Diversos projetos, que de alguma forma se relacionam com literacia midiática e com o combate à desinformação, estão em andamento ou em fase de desenvolvimento em níveis municipal, estadual e federal. Entretanto, o engajamento da sociedade civil e de pesquisadores na discussão dessas propostas é o que irá contribuir para a formulação de políticas públicas que não apenas estabeleçam ou reforcem diretrizes, mas que impliquem efetivamente em uma educação para o combate à desinformação, partindo de definições e objetivos claros que contemplem: formação de professores e gestores escolares; definição de estratégias pedagógicas que envolvam o desenvolvimento de habilidades críticas; criação de espaços de diálogo e debate sobre desinformação e seus efeitos; elaboração de materiais educativos que apoiem a implementação das estratégias pedagógicas propostas; promoção de campanhas de conscientização sobre a importância do combate à desinformação; programas de alfabetização digital que ampliem a competência instrumental o que envolve a disponibilização atualizada de computadores e softwares, de conexões satisfatórias, de estruturas de manutenção e segurança, para sua conservação; e incentivo à pesquisa científica sobre a desinformação e suas implicações, de modo a fomentar o desenvolvimento de novas abordagens e estratégias de combate.
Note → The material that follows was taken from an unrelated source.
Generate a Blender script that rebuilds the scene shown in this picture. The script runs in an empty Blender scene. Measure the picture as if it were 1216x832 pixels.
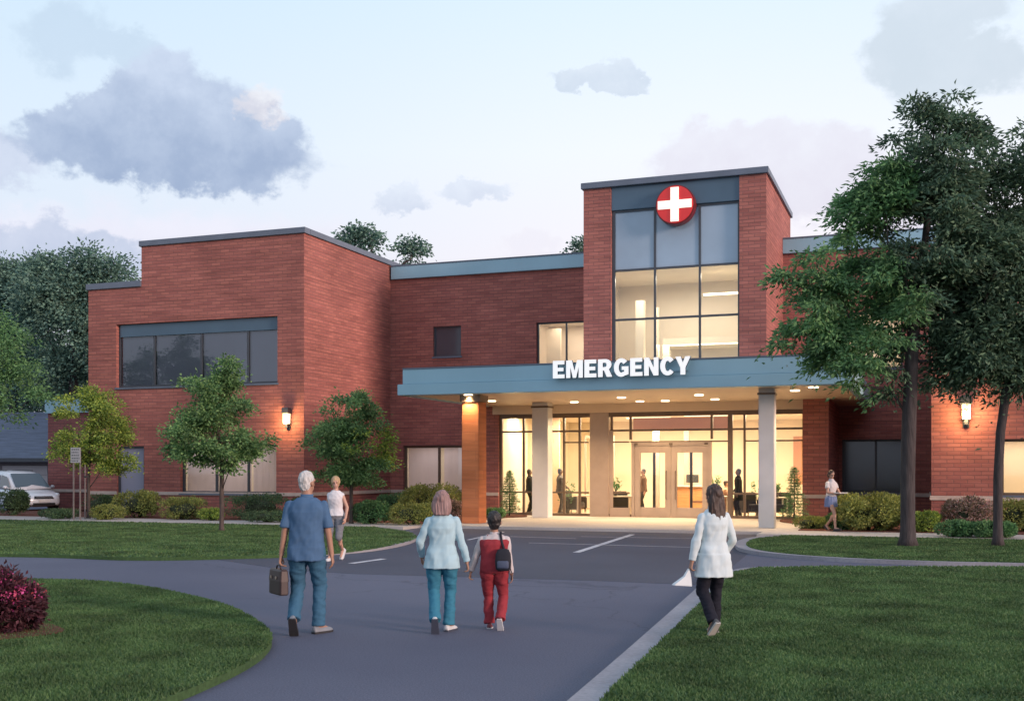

Por fim, é importante ressaltar que a formulação de políticas públicas de educação para o combate à desinformação requer uma abordagem interdisciplinar, que envolve não apenas a educação, mas também a comunicação, a informação, a tecnologia e outras áreas do conhecimento. Essa sinergia pode abrir possibilidades de superar alguns obstáculos históricos como a desarticulação de órgãos e instituições de educação, comunicação e tecnologia; a desigualdade de acesso da população às tecnologias e à internet; a narrativa que associa literacia midiática e combate à desinformação com limitação da liberdade de expressão; e, especialmente, a falta de formação adequada de professores e gestores escolares sobre literacia midiática e combate à desinformação.